Garth Weiser

TV Keith (2008)

Acrylic and gouache on canvas
93 inches by 83 inches

Located on Hall of Fame Level, Owners Club

Garth Weiser strips painting down to the basics. TV Keith (2008) is a large, abstract canvas from which color has been almost entirely eliminated. The same goes for the free-form gestures that ordinarily provide evidence of the artist’s touch and typically give abstract art its hand-made originality. In the young New York-based painter’s no-nonsense canvas, the shapes are common, the lines are precise, and the composition is rudimentary, a nearly symmetrical division of top and bottom, left and right, circles and rectangles.

Despite the reductive format, Weiser’s work is anything but limited. This deceptively simple image is equally engaged with the materials and techniques of its construction, the world around it, and the history of Minimalist abstraction. It makes room for fascinating reflections about painting’s capacity to multitask, to be not only many things to many people, but to be many things to individual viewers, all at once.
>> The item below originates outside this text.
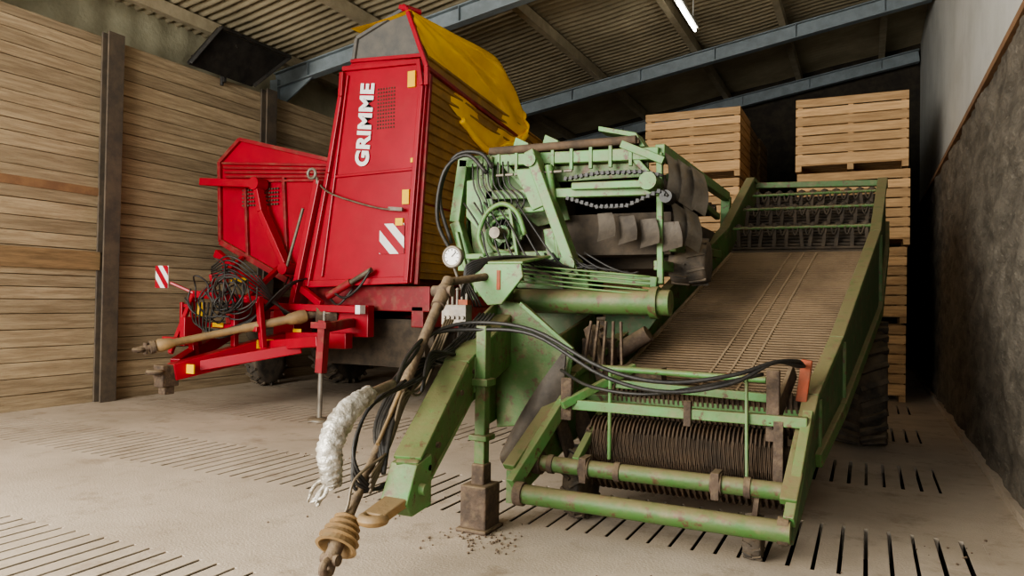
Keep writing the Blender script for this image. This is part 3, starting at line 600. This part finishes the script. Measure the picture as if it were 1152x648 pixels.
q.beam((-2.98,Y-.1,2.35),(-2.45,Y-.1,2.38),.04,.05); q.beam((-3.2,Y-.1,1.98),(-2.3,Y-.1,2.0),.04,.05); q.beam((-3.1,Y-.12,1.6),(-3.28,Y-.12,2.2),.03,.05,up=(0,1,0)); q.beam((-2.75,Y-.16,2.42),(-2.62,Y-.16,1.75),.03,.05,up=(0,1,0))
for x in(-3.3,-1.5): q.beam((x,Y,2.82),(x+.05,8.6,2.82),.08,.1); q.beam((x,Y,1.9),(x+.05,8.6,1.9),.08,.08); q.beam((x,8.6,.8),(x+.05,8.6,2.82),.1,.1)
q.prism([(-3.22,Y-.08,2.66),(-2.98,Y-.08,2.68),(-2.98,Y-.08,2.30),(-3.10,Y-.08,2.22),(-3.22,Y-.08,2.34)],(0,.015,0))
q.prism([(-2.72,Y-.14,2.72),(-2.5,Y-.14,2.72),(-2.38,Y-.14,2.42),(-2.55,Y-.14,2.36)],(0,.015,0))
q.prism([(-2.45,Y-.13,2.2),(-2.3,Y-.13,2.22),(-2.2,Y-.13,1.98),(-2.4,Y-.13,1.9)],(0,.015,0))
q=g("upper_panels",'green',.006)
q.prism([(-3.30,Y+.06,2.8),(-2.95,Y+.06,2.8),(-2.95,Y+.06,1.8),(-3.2,Y+.06,1.8)],(0,.02,0)); q.prism([(-2.95,Y+.1,2.78),(-2.45,Y+.1,2.78),(-2.3,Y+.1,2.3),(-2.6,Y+.1,2.25),(-2.95,Y+.1,2.5)],(0,.02,0))
q.box(-3.32,-3.30,5.9,8.6,1.95,2.8); q.box(-2.9,-2.2,5.75,5.8,1.62,1.82)
q.prism([(-2.45,Y+.04,2.76),(-1.6,Y+.04,2.74),(-1.6,Y+.04,2.62),(-2.4,Y+.04,2.62)],(0,.02,0))
q=g("top_brackets",'lgreen',.004)
for x in(-2.74,-2.46): q.prism([(x-.08,Y,2.9),(x+.1,Y,2.9),(x+.08,Y,2.97),(x-.04,Y,3.03)],(0,.25,0))
q.prism([(-2.02,Y,3.06),(-1.70,Y,2.98),(-1.62,Y,2.86),(-1.66,Y,2.86),(-1.74,Y,2.95),(-2.02,Y,3.02)],(0,.2,0)); q.beam((-1.8,Y-.05,2.88),(-1.45,Y-.05,2.72),.06,.07,up=(0,1,0))
for i in range(9): q.box(-3.1+i*.17,-3.07+i*.17,Y-.06,Y-.03,2.70,2.9)
q=g("top_belt",'brown'); q.box(-3.02,-1.66,5.75,6.6,2.88,2.91); q.cyl((-3.0,5.75,2.91),(-1.68,5.75,2.91),.035)
q=g("fan_housing",'lgreen')
q.torus((-2.83,Y-.1,2.17),(0,1,0),.15,.02); q.cyl((-2.83,Y-.14,2.17),(-2.83,Y,2.17),.075); q.beam((-3.0,Y-.1,2.2),(-2.65,Y-.1,2.14),.03,.04)
q.tube([(-2.95,Y-.2,1.98),(-3.02,Y-.2,2.15),(-2.95,Y-.2,2.34),(-2.8,Y-.2,2.42),(-2.66,Y-.2,2.34),(-2.58,Y-.2,2.15)],.022,n=8)
g("fan_motor",'metal').cyl((-2.83,Y-.28,2.17),(-2.83,Y-.14,2.17),.05)
q=g("fan_blades",'dgreen')
for i in range(8):
    an=i*.785; q.beam((-2.83,Y-.06,2.17),(-2.83+.15*math.cos(an),Y-.04,2.17+.15*math.sin(an)),.01,.05)
q=g("ram_cylinders",'lgreen'); q.cyl((-2.42,Y-.1,2.74),(-2.30,Y-.1,1.85),.035); q.cyl((-3.05,Y-.2,1.75),(-2.95,Y-.2,1.95),.06)
g("ram_rods",'sheet').cyl((-2.30,Y-.1,1.9),(-2.28,Y-.1,1.7),.02)
q=g("hydraulic_pipes",'lgreen')
for i in range(5): q.tube([(-2.75,5.55-.02*i,1.92-.035*i),(-2.2,5.5,1.86-.035*i),(-1.5,5.55,1.80-.035*i)],.008,n=6)
q=g("thin_hoses",'black')
for i in range(8):
    q.tube([(-3.15+.05*i,Y-.1,2.8),(-3.12+.05*i,Y-.12,2.6),(-3.05+.06*i,Y-.12,2.45),(-3.0+.03*i,Y-.1,2.2)],.008,n=6)
for i in range(6):
    q.tube([(-3.2+.1*i,Y-.15,2.45),(-3.0+.1*i,Y-.2,2.2),(-2.9+.12*i,Y-.22,1.95),(-2.6+.1*i,Y-.2,1.8)],.009,n=6)
for i in range(7):
    q.tube([(-2.5+.07*i,Y-.13,2.0),(-2.45+.1*i,Y-.18,1.88),(-2.3+.1*i,Y-.16,1.95-.02*i),(-2.1+.08*i,Y-.14,1.84)],.009,n=6)
q=g("pins",'sheet')
for i in range(8):
    x=-2.9+i*.09; q.cyl((x,Y-.12,2.68),(x+.07,Y-.12,2.68),.012)
# picking table body
q=g("picking_table_inner",'dark'); q.box(-2.6,-1.45,6.0,8.4,2.0,2.35); q.box(-3.2,-1.5,6.4,8.4,1.9,2.0); q.box(-3.1,-2.4,6.1,6.3,1.5,2.6)
for i in range(9): q.cyl((-3.2,6.15+i*.26,2.62),(-1.5,6.15+i*.26,2.62),.06)
def flap(q,x0,y0,x1,y1,zt,h,c):
    q.grid(lambda u,v:(x0+(x1-x0)*u+c*math.sin(v*1.6)*.5+.02*v*(u-.5),y0+(y1-y0)*u-c*v*v,zt-h*v*(1-.15*u)),6,6)
q=g("rubber_flaps",'coulter')
for i in range(4):
    x=-2.02+i*.18; flap(q,x,5.80,x+.15,5.74,2.33-.03*i,.24,.08)
q=g("steel_deflectors",'sheet')
def guide(x0,y0,x1,y1,zt,zb,c):
    for o in(0,.006):
        q.grid(lambda u,v:(x0+(x1-x0)*u+c*math.sin(v*math.pi*.9)+o,y0+(y1-y0)*u-.05*math.sin(v*3),zt-.06*u+(zb-zt)*v),6,8)
guide(-1.44,5.70,-1.36,5.86,2.78,2.46,.05); guide(-1.36,5.78,-1.28,5.94,2.74,2.40,.05); guide(-1.28,5.86,-1.20,6.02,2.70,2.36,.05)
guide(-1.42,5.80,-1.34,5.96,2.42,2.12,.05); guide(-1.33,5.88,-1.25,6.04,2.38,2.07,.05)
q=g("conveyor_chains",'black')
def chain(pts,r=.02):
    q.tube(pts,r*.6,n=6); 
    P=[Vector(p) for p in pts]
    for a,b in zip(P,P[1:]):
        n=max(2,int((b-a).length/.04))
        for k in range(n): 
            c=a.lerp(b,k/n); q.rbox(c,(.025,.04,.03),Matrix.Rotation(R.uniform(-.4,.4),4,'Y'))
chain([(-2.22,5.6,2.60),(-1.95,5.6,2.63),(-1.6,5.6,2.62),(-1.42,5.6,2.58)]); chain([(-2.2,5.6,2.44),(-1.95,5.6,2.36),(-1.7,5.6,2.36),(-1.45,5.6,2.46),(-1.38,5.6,2.42)])
q.cyl((-1.40,5.6,2.42),(-1.40,5.75,2.42),.05)
q=g("right_structure",'green',.008); q.box(-1.45,-1.3,6.3,6.8,1.9,2.1); q.beam((-1.45,5.9,2.62),(-1.4,7.8,2.5),.05,.06)
q.beam((-1.4,5.85,2.05),(-1.35,7.6,2.1),.06,.08)
wheel(G,"clod_roller",(-1.35,6.3,1.95),.2,.3,10,'rust')
# mid lower clutter
q=g("lower_clutter",'rust',.005); q.cyl((-2.0,5.9,1.1),(-1.6,5.9,1.35),.07); q.box(-2.1,-1.85,5.7,5.9,.75,1.3); q.beam((-2.0,5.6,1.4),(-1.85,5.5,1.0),.06,.1); q.beam((-2.05,5.3,.9),(-1.9,5.4,.5),.04,.14)
for i in range(5): q.beam((-1.95+.06*i,5.5,1.45),(-2.0+.08*i,5.45,1.05),.02,.03)
q=g("mid_plate",'dgreen',.006); q.prism([(-2.0,6.0,1.5),(-1.5,6.0,1.55),(-1.75,6.0,1.2),(-2.05,6.0,1.0)],(0,.03,0)); q.box(-3.0,-2.2,6.3,6.35,.8,1.6)
G.build()
# soil crumbs on floor
q=single("soil_crumbs",'rust')
for cx,cy,n,s in((-1.75,3.55,130,.22),(-2.3,4.4,110,.35),(-1.2,3.9,110,.3),(-.2,4.2,40,.6),(.5,5.6,12,.3),(-4.5,6.5,40,1.5),(-3.4,5.0,50,.8)):
    for i in range(n):
        x=R.gauss(cx,s*.4);y=R.gauss(cy,s*.4); r=R.uniform(.003,.011); q.ball((x,y,r*.6),r,6)
q.build()
# ---------------------------------------------------------------- camera
cam=D.cameras.new("camera"); co=D.objects.new("camera",cam); COL.objects.link(co)
yaw=math.radians(25.7); pitch=math.radians(.97); roll=math.radians(.92)
F=Vector((-math.sin(yaw)*math.cos(pitch),math.cos(yaw)*math.cos(pitch),math.sin(pitch))); Rt=Vector((math.cos(yaw),math.sin(yaw),0)); U=Rt.cross(F)
R2=Rt*math.cos(roll)+U*math.sin(roll); U2=U*math.cos(roll)-Rt*math.sin(roll)
mx=Matrix((R2,U2,-F)).transposed().to_4x4(); mx.translation=(0,0,1.6); co.matrix_world=mx
cam.lens=830/1152*36; cam.clip_end=200; bpy.context.scene.camera=co
# ---------------------------------------------------------------- light
w=D.worlds.new("overcast_sky"); bpy.context.scene.world=w; w.use_nodes=True
bg=w.node_tree.nodes["Background"]; bg.inputs[0].default_value=(.90,.95,1,1); bg.inputs[1].default_value=2.7
def area(name,loc,target,sx,sy,power,col):
    l=D.lights.new(name,'AREA'); l.shape='RECTANGLE'; l.size=sx; l.size_y=sy; l.energy=power; l.color=col
    o=D.objects.new(name,l); COL.objects.link(o); o.location=loc; o.rotation_euler=(Vector(target)-Vector(loc)).to_track_quat('-Z','Y').to_euler()
area("doorway_daylight",(-6.5,-4.0,3.4),(-4.0,8,1.2),6,4.0,1650,(1,.95,.86))
bpy.context.scene.view_settings.look='AgX - Medium High Contrast'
To apply paint, Weiser uses brushes, palette knives, and spray guns. Some parts of his image are atmospheric, others are flat expanses, and still others appear to be three-dimensional, jutting forward like a steely cone, or overlapping like a target’s concentric rings. The line that divides the airy top of the painting from its rock-solid bottom recalls the horizon of wide-open spaces and evokes the landscape of Montana, where Weiser was born. The stylized simplicity of corporate logos and the crisp efficiency of graphic design play important roles in Weiser’s multilayered work, which also recalls the test patterns and static that often appeared on TV screens in the days before the world went digital.